» **EXERCISE PROMPT**: Exactly reproduce the lines of the listing below from the one containing "Build this scene" through the one containing "C = scene.collection". Skip the images.

» **RECORDS TO USE**:
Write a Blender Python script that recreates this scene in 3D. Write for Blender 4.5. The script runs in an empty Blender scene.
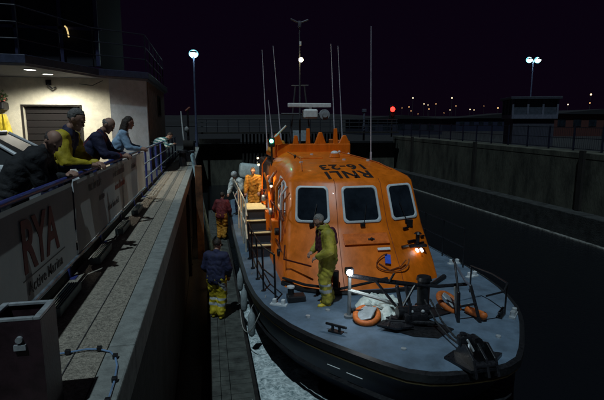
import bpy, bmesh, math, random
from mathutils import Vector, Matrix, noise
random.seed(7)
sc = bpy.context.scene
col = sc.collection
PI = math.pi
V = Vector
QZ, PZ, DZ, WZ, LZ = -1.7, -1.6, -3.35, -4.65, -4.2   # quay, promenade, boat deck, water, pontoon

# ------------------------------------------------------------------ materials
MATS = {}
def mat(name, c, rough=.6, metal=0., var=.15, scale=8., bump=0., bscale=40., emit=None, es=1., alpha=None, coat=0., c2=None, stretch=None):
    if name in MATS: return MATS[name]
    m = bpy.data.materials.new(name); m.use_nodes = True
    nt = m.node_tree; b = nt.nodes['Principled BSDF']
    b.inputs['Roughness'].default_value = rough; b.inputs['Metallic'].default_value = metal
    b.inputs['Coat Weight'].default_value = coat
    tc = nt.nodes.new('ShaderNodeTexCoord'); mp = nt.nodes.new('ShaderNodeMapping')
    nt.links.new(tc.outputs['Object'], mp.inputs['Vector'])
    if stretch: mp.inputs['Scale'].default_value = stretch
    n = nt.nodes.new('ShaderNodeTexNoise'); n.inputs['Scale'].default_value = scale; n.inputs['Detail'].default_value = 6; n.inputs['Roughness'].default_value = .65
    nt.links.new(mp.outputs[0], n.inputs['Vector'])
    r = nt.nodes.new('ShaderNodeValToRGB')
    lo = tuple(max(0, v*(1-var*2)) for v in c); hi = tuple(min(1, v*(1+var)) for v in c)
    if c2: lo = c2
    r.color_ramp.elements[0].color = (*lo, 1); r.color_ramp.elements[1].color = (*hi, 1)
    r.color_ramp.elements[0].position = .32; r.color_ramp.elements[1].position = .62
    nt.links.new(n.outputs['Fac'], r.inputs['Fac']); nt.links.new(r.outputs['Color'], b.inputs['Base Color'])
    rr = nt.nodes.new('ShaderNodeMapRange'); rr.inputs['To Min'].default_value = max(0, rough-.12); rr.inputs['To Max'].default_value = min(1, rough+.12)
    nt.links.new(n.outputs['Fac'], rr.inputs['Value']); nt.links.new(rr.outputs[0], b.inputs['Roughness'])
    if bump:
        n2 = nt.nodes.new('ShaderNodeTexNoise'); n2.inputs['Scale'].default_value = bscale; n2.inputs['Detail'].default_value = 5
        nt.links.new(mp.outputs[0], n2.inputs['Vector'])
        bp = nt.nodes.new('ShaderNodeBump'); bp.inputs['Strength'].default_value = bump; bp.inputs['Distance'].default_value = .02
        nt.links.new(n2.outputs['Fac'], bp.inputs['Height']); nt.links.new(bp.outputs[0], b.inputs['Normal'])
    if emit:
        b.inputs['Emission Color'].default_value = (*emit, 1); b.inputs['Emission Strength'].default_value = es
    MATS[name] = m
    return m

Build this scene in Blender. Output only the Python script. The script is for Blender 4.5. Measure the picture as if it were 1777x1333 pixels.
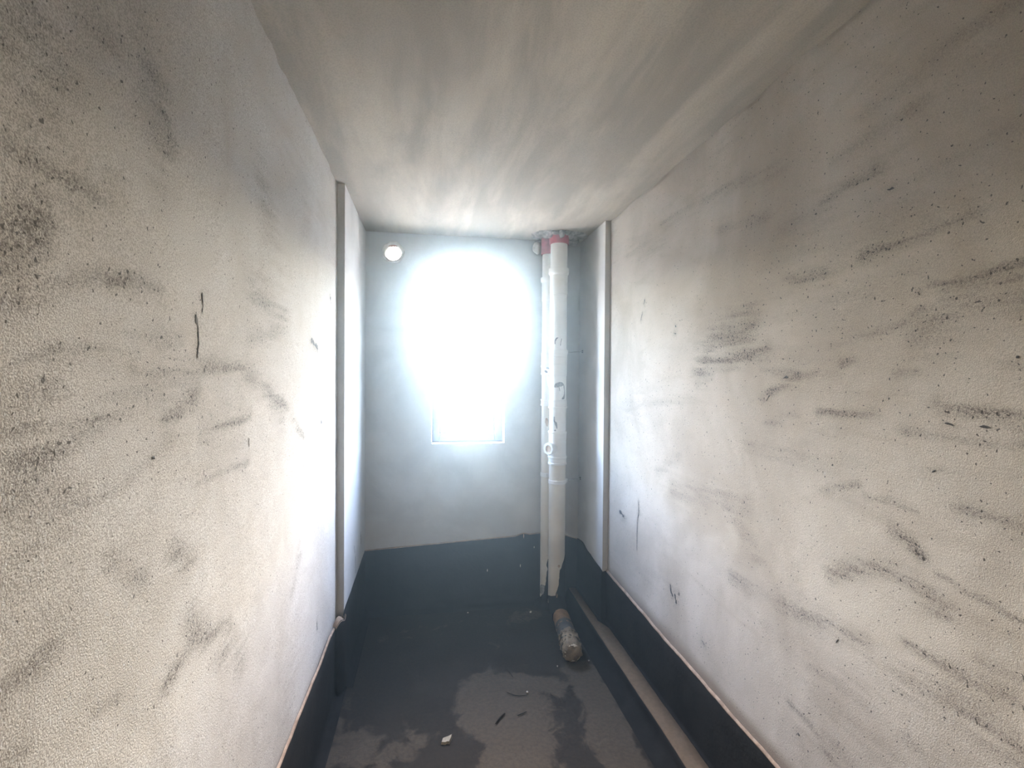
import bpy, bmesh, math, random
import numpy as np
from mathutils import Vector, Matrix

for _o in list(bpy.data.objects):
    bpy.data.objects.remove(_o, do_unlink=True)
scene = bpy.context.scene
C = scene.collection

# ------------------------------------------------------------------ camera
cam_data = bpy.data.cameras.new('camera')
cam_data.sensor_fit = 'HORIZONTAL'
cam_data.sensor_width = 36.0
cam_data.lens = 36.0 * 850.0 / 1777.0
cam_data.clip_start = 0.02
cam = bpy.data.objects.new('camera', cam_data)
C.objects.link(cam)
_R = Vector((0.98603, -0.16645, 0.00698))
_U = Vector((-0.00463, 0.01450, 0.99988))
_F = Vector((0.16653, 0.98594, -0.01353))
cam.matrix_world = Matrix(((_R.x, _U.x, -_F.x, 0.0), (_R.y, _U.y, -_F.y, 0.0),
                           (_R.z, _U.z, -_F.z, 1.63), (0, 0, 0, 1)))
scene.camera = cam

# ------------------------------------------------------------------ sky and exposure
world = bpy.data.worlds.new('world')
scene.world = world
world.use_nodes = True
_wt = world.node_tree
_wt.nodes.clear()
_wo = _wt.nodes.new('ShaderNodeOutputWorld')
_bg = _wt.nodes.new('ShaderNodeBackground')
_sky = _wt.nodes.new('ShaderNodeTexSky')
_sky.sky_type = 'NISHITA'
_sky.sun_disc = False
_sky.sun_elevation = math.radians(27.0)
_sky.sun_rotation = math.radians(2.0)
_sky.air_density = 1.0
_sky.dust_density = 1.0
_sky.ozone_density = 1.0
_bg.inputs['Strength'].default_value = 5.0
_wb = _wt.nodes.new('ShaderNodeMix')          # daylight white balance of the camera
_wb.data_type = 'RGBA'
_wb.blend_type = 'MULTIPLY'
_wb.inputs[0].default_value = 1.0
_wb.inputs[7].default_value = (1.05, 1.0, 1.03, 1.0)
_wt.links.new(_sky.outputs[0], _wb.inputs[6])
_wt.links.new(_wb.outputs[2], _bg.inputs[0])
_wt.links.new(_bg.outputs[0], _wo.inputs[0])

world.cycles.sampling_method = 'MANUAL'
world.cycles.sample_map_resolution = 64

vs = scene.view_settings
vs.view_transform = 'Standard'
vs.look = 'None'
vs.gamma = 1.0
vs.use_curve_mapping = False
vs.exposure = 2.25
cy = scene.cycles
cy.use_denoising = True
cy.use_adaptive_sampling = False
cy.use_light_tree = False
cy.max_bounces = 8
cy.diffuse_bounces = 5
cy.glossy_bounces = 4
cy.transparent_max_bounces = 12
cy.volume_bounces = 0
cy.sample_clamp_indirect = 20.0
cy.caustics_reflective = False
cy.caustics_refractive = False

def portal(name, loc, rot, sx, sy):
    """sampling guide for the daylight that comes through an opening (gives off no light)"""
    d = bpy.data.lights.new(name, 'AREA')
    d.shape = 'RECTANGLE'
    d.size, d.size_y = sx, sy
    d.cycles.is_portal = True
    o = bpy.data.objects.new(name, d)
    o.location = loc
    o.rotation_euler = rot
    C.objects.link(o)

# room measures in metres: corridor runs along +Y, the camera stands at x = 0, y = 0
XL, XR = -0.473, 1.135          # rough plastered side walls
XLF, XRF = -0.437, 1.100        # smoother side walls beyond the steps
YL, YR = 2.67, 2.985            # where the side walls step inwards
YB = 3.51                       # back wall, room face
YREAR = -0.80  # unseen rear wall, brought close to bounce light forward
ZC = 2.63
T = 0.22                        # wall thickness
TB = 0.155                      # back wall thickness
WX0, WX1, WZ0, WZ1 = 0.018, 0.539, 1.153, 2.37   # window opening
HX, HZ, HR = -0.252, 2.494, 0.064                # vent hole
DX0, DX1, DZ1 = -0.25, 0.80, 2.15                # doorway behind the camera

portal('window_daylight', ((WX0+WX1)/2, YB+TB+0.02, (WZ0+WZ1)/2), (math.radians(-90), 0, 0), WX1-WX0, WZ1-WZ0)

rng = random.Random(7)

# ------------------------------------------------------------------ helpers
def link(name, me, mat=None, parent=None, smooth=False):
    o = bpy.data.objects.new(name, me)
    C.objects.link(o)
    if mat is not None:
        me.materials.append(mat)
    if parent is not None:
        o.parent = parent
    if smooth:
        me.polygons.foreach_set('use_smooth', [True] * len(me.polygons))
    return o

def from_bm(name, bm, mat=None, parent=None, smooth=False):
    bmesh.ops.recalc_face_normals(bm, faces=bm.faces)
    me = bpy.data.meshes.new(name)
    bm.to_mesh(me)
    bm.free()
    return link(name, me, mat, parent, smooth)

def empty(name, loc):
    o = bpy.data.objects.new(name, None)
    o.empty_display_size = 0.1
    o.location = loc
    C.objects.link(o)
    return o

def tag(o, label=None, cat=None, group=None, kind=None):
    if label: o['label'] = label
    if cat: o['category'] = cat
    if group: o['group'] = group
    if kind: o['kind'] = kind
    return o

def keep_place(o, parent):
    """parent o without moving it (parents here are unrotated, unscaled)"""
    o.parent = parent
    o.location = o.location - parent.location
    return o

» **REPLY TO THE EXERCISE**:
Build this scene in Blender. Output only the Python script. The script is for Blender 4.5. Measure the picture as if it were 1777x1333 pixels.
import bpy, bmesh, math, random
import numpy as np
from mathutils import Vector, Matrix

for _o in list(bpy.data.objects):
    bpy.data.objects.remove(_o, do_unlink=True)
scene = bpy.context.scene
C = scene.collection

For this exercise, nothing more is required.